Carlo è un uomo stanco, spigoloso, intelligente, curioso, acuto. L’ossessione che nasce in lui da una gelosia mai provata prima verso la moglie, lo destabilizza, lo infiacchisce, lo costringe a seguire la propria donna tra Roma, la Sicilia e Venezia, per capire se stesso e lei. Per capire cosa sia il tradimento, cosa sia la pulsione erotica, cosa sia e chi sia il giovane violento e sadico che ha invaso il corpo e la mente di una donna raffinata, bella, ironica e triste, tremendamente triste e sola, come Silvia. L’eros, naturalmente, è l’elemento portante della vicenda, ma non indagata secondo il classico binomio di Eros e Thanatos. E’ un’interpretazione quanto mai conosciuta, quanto mai manualistica, freudiana nel senso più stretto e più elementare del termine. Ma nel romanzo di Parise (che conosceva l’oriente) e nel film di Martone, il rapporto è risolto in termini altri. L’elemento erotico è scomparso fra Carlo e Silvia, poiché portato a conseguenze prevedibili e prive di sfumature. Carlo e la giovanissima amante giocano, nuotano, si abbracciano; Carlo e Silvia passeggiano ma non si toccano, non giocano, non sanno più essere felici .

Così come l’amore con Lù (la giovane amante) rivela la delicatezza di un amore adolescenziale, l’amore tra i due coniugi è distante, doloroso, piatto, lontano eppure inoppugnabile, esattamente come le rocce siciliane . Ciò che uccide l’amore non è il trascorre del tempo, l’assenza di sorpresa, ma la distanza (o il distanziarsi) dal desiderio di guardare e di ascoltare e di condividere. “L’odore del sangue” è un romanzo non rifinito dal suo autore, composto di getto nel 1979 e riletto senza apportare variazioni pochi mesi prima della morte nel 1986 (Giacomo Magrini dà conto nella nota al testo dei criteri e dei problemi filologici dell’edizione) . Già, probabilmente, in arretrato sul gusto letterario dell’epoca della sua stesura (il ’79 è l’anno di “Se una notte d’inverno un viaggiatore”), il romanzo lo è ancor più su quello odierno, ma, proprio per questo, si offre al lettore come un campione, perfetto ancorché tardivo, della narrativa del Vecchio Novecento, moraviana o precalviniana che dir si voglia. Le caratteristiche di questa narrativa vi si ritrovano infatti tutte: il centralismo assoluto dell’io, la parallela centralità del sesso, la ritualità della coppia (dove tutto, perfino l’adulterio, è istituzionalizzato).
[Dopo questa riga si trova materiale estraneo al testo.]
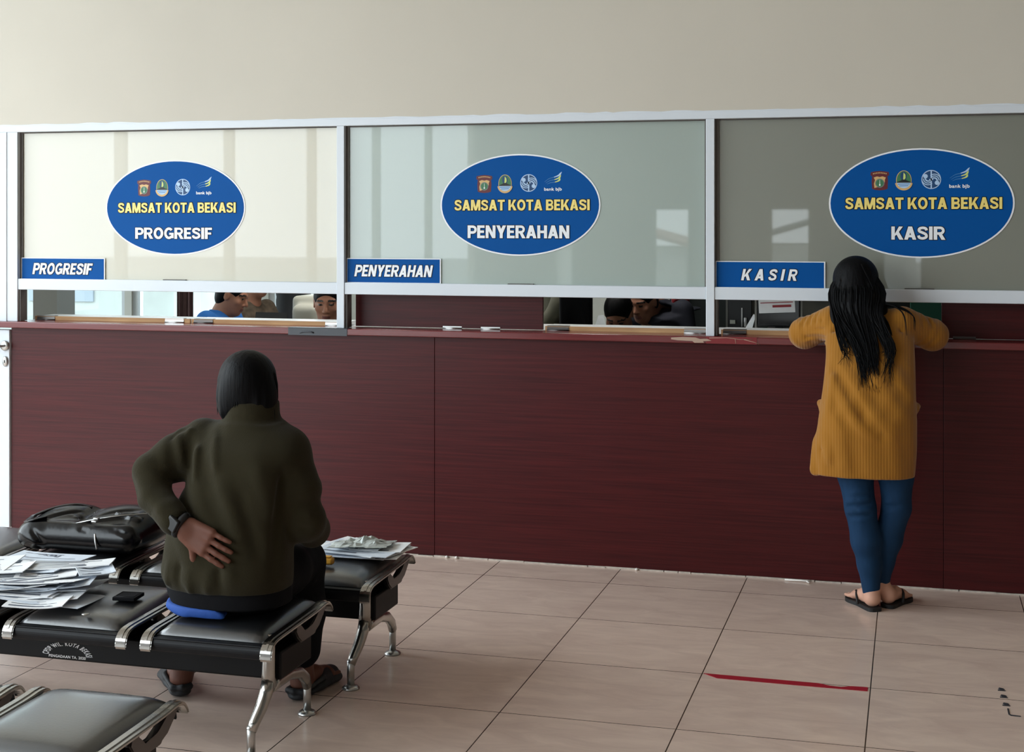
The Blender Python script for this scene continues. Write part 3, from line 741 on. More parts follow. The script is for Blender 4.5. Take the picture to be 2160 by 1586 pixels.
b = MB(); b.box((-.935, -.0440, 1.09), (-.70, -.0422, 1.123)); tag(b.build('tape_strip', M['tape_old']), 'scuffed red tape on the ledge edge below the right post', 'tape')
b = MB()
for p in ([(-.92, 1.116), (-.84, 1.119), (-.78, 1.112), (-.72, 1.114)], [(-.80, 1.116), (-.797, 1.092)], [(-.76, 1.112), (-.71, 1.10), (-.69, 1.092)]): b.tube([(x, -.0448, z) for x, z in p], .0012, n=4)
tag(b.build('string_shred', M['tape_tan']), 'thin pale shreds hanging on the scuffed red tape', 'shred')
# floor marks
b = MB(); b.prism([(-.743, -1.488), (-.33, -1.491), (-.29, -1.509), (-.25, -1.513), (-.215, -1.493), (-.158, -1.490), (-.158, -1.533), (-.40, -1.533), (-.69, -1.53)], .0003, .0018, 'z')
tag(b.build('floor_tape', M['tape_red']), 'strip of red tape stuck on the beige floor tiles', 'tape')
for n_, (x, y) in enumerate(((.300, -1.385), (.303, -1.462), (.306, -1.548))):
    b = MB(); b.prism([(x - .014, y - .016), (x + .012, y - .016), (x + .012, y - .009), (x - .002, y - .008), (x + .010, y - .001), (x + .006, y + .013), (x - .008, y + .018), (x - .012, y + .004), (x - .004, y - .002), (x - .014, y - .008)], .0003, .0016, 'z')
    tag(b.build('floor_scuff', M['tape_grey']), ('farthest', 'middle', 'nearest')[n_] + ' of three dark smudged glyphs on the right floor tiles', 'mark', 'dark smudges on the floor')
b = MB(); b.prism([(.306, -1.59), (.306, -1.652), (.313, -1.664), (.345, -1.665), (.345, -1.657), (.316, -1.655), (.311, -1.648), (.311, -1.59)], .0003, .0016, 'z')
tag(b.build('floor_scuff', M['tape_grey']), 'thin hook-shaped smudge on the floor below the three dark glyphs', 'mark', 'dark smudges on the floor')
b = MB(); b.tube([(-.575, -.02, .005), (-.50, -.022, .006), (-.475, -.03, .007), (-.455, -.02, .007)], .004, n=6); b.tube([(-.478, -.028, .007), (-.462, -.05, .005)], .003, n=6)
tag(b.build('plaster_crumb', M['crumb']), 'white forked scrap on the floor at the foot of the counter', 'scrap')
for i, (x, lb) in enumerate(((-2.22, 'left of the three white crumbs at the counter foot'), (-2.17, 'middle one of three white crumbs at the counter foot'), (-1.27, 'white crumb at the counter foot, farthest right of three'))):
    b = MB(); b.lathe([(.002, 0), (.008, .003), (.007, .009), (.001, .012)], (x, -.012, 0.0), n=7); tag(b.build('plaster_crumb', M['crumb']), lb, 'crumb')

# ================================================================== SIGNS ON THE GLASS
def ellipse(a, c, n=72, cx=0, cz=0): return [(cx + a * math.cos(2 * PI * i / n), cz + c * math.sin(2 * PI * i / n)) for i in range(n)]
def plate(mb, pts, y, th, m): mb.prism(pts, y - th, y, 'y', m)
SY = .0215     # face of the glazing bead, the stickers lie just before the glass
def oval_sign(cx, cz, word, wx, wz, label):
    t = thing('oval_sign', label, 'sign', (cx, SY + .007, cz), group='blue oval window signs')
    b = MB(); plate(b, ellipse(.406, .2495), 0, .0008, None); b.build('border', M['white'], t)
    b = MB(); plate(b, ellipse(.3985, .2425), -.0008, .0006, None); b.build('backing', M['blue'], t)
    y = -.0015
    def lettering(txt, x0, x1, z0, z1, m, sp):
        block_text(txt, x0, x1, z0, z1, y - .0010, .0006, sp, m, t)
        block_text(txt, x0, x1, z0, z1, y - .0002, .0005, sp, 'ink', t, 'lettering_outline', .0028)
    lettering('SAMSAT KOTA BEKASI', -.332, .353, -.027, .026, 'yellow', .07)
    lettering(word, wx[0], wx[1], wz[0], wz[1], 'white', .07)
    # shield emblem
    b = MB(); x, z = -.178, .102
    S = lambda k, dz=0: [(x + k * px, z + k * pz + dz) for px, pz in ((-.040, .040), (-.02, .044), (0, .046), (.02, .044), (.040, .040), (.041, .026), (.034, .022), (.036, .0), (.034, -.036), (.02, -.041), (0, -.043), (-.02, -.041), (-.034, -.036), (-.036, 0), (-.034, .022), (-.041, .026))]
    plate(b, S(1), y, .0004, M['maroon'])
    plate(b, [(x + px, z + pz) for px, pz in ((-.027, .016), (-.012, .021), (0, .018), (.012, .021), (.027, .016), (.022, .004), (.026, -.012), (.024, -.032), (-.002, -.026), (-.024, -.032), (-.026, -.012), (-.021, .004))], y - .0004, .0003, M['gold'])
    plate(b, [(x + px, z + pz) for px, pz in ((.027, .012), (.027, -.032), (.005, -.032), (.02, -.01))], y - .0005, .0003, M['maroon'])
    plate(b, ellipse(.0205, .0205, 28, x, z - .010), y - .0008, .0003, M['greygreen']); plate(b, ellipse(.0165, .0165, 28, x, z - .010), y - .0011, .0003, M['green'])
    plate(b, [(x - .003, z - .022), (x - .0035, z - .016), (x - .0012, z - .014), (x - .0008, z + .003), (x, z + .006), (x + .0008, z + .003), (x + .0012, z - .014), (x + .0035, z - .016), (x + .003, z - .022)], y - .0014, .0003, M['white'])
    for k in range(9): plate(b, [(x - .030 + .007 * k, z + .0305 + .004 * math.sin(PI * k / 8)), (x - .026 + .007 * k, z + .0305 + .004 * math.sin(PI * k / 8)), (x - .026 + .007 * k, z + .036 + .004 * math.sin(PI * k / 8)), (x - .030 + .007 * k, z + .036 + .004 * math.sin(PI * k / 8))], y - .0004, .0003, M['gold'])
    b.build('shield_emblem', None, t)
    # green oval emblem
    b = MB(); x, z = -.072, .104
    plate(b, ellipse(.034, .045, 40, x, z), y, .0004, M['gold']); plate(b, ellipse(.0315, .0425, 40, x, z), y - .0004, .0003, M['green'])
    plate(b, ellipse(.014, .021, 28, x - .001, z + .019), y - .0007, .0003, M['darkblue'])
    plate(b, [(x - .003, z + .002), (x - .001, z + .036), (x + .007, z + .026), (x + .008, z + .012), (x + .003, z + .003)], y - .001, .0003, M['lime'])
    plate(b, [(x - .031, z - .008), (x - .012, z - .0), (x - .008, z + .004), (x + .008, z + .004), (x + .012, z), (x + .031, z - .008), (x + .031, z - .011), (x - .031, z - .011)], y - .0013, .0003, M['black_print'])
    plate(b, [(x - .0305, z - .011)] + [(x + .0305 * math.cos(a), z - .011 + .030 * math.sin(a)) for a in np.linspace(PI, 2 * PI, 16)] + [(x + .0305, z - .011)][:0], y - .0013, .0003, M['skyprint'])
    for k in range(2): plate(b, [(x - .026 + .006 * k, z - .016 - .008 * k), (x + .026 - .006 * k, z - .0145 - .008 * k), (x + .026 - .006 * k, z - .0175 - .008 * k), (x - .026 + .006 * k, z - .019 - .008 * k)], y - .0016, .0003, M['midblue'])
    rib = [(x + .038 * math.cos(a), z - .010 + .036 * math.sin(a)) for a in np.linspace(PI * 1.02, PI * 1.98, 18)]; rin = [(x + .030 * math.cos(a), z - .010 + .026 * math.sin(a)) for a in np.linspace(PI * 1.98, PI * 1.02, 18)]
    plate(b, rib + rin, y - .0019, .0003, M['gold']); b.build('oval_emblem', None, t)
    # ring emblem
    b = MB(); x, z, R_ = .048, .107, .043
    plate(b, ellipse(R_, R_, 40, x, z), y, .0004, M['skyprint']); plate(b, ellipse(R_ - .004, R_ - .004, 40, x, z), y - .0004, .0003, M['darkblue'])
    def arc(c0, c1, r0, r1, a0, a1, n=14): return [(c0 + r1 * math.cos(a), c1 + r1 * math.sin(a)) for a in np.linspace(a0, a1, n)] + [(c0 + r0 * math.cos(a), c1 + r0 * math.sin(a)) for a in np.linspace(a1, a0, n)]
    for s_ in (1, -1):
        F_ = lambda pts: [(x + s_ * (px), z + s_ * (pz)) for px, pz in pts]
        plate(b, F_([(-.003, .042), (.003, .042), (.003, .0), (-.003, .0)]), y - .0007, .0003, M['skyprint'])
        plate(b, F_(arc(-.013, .006, .010, .016, -PI, 0)), y - .0007, .0003, M['skyprint'])
        plate(b, F_(ellipse(.010, .010, 20, -.025, .015)), y - .0007, .0003, M['skyprint'])
        for r in (.010, .018, .026): plate(b, F_(arc(.012 + .002, -.004, r, r + .004, .0 if r < .02 else .35, PI * .72)), y - .001, .0003, M['skyprint'])
        plate(b, F_([(.003, -.002), (.009, -.002), (.009, .012), (.003, .006)]), y - .001, .0003, M['skyprint'])
    b.build('ring_emblem', None, t)
    # wing emblem and its lettering
    b = MB(); x, z = .128, .096
    for k in range(3):
        cl = spline([(x + .006 * k, z + .016 - .006 * k), (x + .022 + .003 * k, z + .031 - .010 * k), (x + .05 + .002 * k, z + .039 - .012 * k), (x + .072, z + .048 - .013 * k), (x + .086 - .004 * k, z + .064 - .015 * k)], 24)
        tn = np.gradient(cl, axis=0); tn /= np.linalg.norm(tn, axis=1)[:, None]; nn = np.stack([-tn[:, 1], tn[:, 0]], 1); wd = np.interp(np.linspace(0, 1, 24), [0, .55, .85, 1], [.0006, .0022, .0044, .0006])[:, None]
        up, dn = cl + nn * wd, cl - nn * wd
        plate(b, [tuple(p) for p in up] + [tuple(p) for p in dn[::-1]], y, .0003, M['skyprint' if k == 0 else 'lime'])
        plate(b, [tuple(p) for p in up[:12]] + [tuple(p) for p in dn[:12][::-1]], y - .0003, .0003, M['midblue'])
    b.build('wing_emblem', None, t)
    text_mesh('bank bjb', .126, .214, .064, .084, y, .0006, .022, 1.05, name='lettering', m=M['white'], parent=t)
    return t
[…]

“L’odore del sangue” ci ricaccia istruttivamente nel profondo Novecento, in una letteratura stretta intorno a un io ipertrofico e claustrofobico e ci fa misurare la distanza ormai enorme che ci separa da essa. Le pagine di questo libro sono il resoconto minuzioso ed ossessivo sulla gelosia, un resoconto scritto con crudele e maniacale abilità desunta (in larga parte) dai due classici cinesi di cui abbiamo dato conto. Secondo La Capria, “L’odore del sangue” è un libro nel quale Parise, sapendo che non l’avrebbe pubblicato, poteva svelare tutto di sé, dove poteva “portare a galla tutte le rimozioni depositate nel fondo del suo animo” . Ciò che accosta L’Odore del Sangue ai temi dei due classici cinesi (e giustifica questa nostra digressione) è quanto mirabilmente sintetizzato da Mario Fortunato : “Non è un’opera incompiuta e lacunosa, essa è utile alla comunità degli studiosi, ma non necessaria ai bisogni del comune lettore di narrativa”.